◆ **The exercise**
The lines below are to be quoted exactly, from the first through the one that contains "COL = scene.collection".

****

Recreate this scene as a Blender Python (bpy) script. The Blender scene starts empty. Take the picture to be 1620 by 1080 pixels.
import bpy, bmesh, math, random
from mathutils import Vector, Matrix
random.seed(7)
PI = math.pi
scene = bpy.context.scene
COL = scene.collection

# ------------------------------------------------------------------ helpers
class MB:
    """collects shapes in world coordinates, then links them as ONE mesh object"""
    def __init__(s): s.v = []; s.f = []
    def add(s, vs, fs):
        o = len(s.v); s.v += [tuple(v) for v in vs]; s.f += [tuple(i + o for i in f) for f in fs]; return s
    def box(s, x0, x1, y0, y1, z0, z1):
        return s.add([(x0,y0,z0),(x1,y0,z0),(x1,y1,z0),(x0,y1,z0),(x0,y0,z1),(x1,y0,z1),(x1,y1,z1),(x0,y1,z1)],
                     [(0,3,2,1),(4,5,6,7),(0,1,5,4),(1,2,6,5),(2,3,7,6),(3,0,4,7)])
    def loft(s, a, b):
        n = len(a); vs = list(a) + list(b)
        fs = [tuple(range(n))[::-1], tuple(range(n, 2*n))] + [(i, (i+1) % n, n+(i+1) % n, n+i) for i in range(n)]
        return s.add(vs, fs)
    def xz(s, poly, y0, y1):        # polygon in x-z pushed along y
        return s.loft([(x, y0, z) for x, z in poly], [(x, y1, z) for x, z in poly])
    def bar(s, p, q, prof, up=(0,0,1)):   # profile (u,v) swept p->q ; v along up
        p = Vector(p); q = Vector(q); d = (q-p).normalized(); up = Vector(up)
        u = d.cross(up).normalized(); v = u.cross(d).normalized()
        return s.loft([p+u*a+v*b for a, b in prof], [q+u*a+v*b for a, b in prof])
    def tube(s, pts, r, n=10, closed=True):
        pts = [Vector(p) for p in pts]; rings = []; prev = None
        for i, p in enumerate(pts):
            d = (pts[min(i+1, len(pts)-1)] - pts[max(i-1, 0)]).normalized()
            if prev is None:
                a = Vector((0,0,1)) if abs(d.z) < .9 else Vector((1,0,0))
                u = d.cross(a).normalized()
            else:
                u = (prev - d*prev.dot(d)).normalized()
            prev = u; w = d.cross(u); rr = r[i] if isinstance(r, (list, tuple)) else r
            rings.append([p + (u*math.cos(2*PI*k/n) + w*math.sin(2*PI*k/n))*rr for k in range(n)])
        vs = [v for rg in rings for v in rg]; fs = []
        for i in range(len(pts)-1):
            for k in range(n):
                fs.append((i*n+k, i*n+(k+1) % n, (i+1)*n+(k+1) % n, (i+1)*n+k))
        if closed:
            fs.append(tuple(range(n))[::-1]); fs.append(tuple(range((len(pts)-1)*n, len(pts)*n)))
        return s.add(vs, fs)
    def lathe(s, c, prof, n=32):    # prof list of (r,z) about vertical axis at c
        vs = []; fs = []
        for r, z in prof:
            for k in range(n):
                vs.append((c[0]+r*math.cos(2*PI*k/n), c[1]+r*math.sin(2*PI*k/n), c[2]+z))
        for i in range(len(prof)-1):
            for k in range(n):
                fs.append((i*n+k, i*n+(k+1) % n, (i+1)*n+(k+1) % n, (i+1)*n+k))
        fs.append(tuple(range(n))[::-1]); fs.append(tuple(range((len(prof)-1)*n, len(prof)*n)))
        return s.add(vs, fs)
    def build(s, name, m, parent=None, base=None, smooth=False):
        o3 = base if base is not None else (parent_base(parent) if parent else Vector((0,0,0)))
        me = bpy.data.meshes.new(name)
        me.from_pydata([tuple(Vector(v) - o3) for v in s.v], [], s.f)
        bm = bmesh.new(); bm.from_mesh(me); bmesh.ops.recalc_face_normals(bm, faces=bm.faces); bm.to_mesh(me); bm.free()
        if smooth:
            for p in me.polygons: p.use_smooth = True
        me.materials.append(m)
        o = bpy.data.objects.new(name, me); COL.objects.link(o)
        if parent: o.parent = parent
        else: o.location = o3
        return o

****

◆ **Solved problem**
Recreate this scene as a Blender Python (bpy) script. The Blender scene starts empty. Take the picture to be 1620 by 1080 pixels.
import bpy, bmesh, math, random
from mathutils import Vector, Matrix
random.seed(7)
PI = math.pi
scene = bpy.context.scene
COL = scene.collection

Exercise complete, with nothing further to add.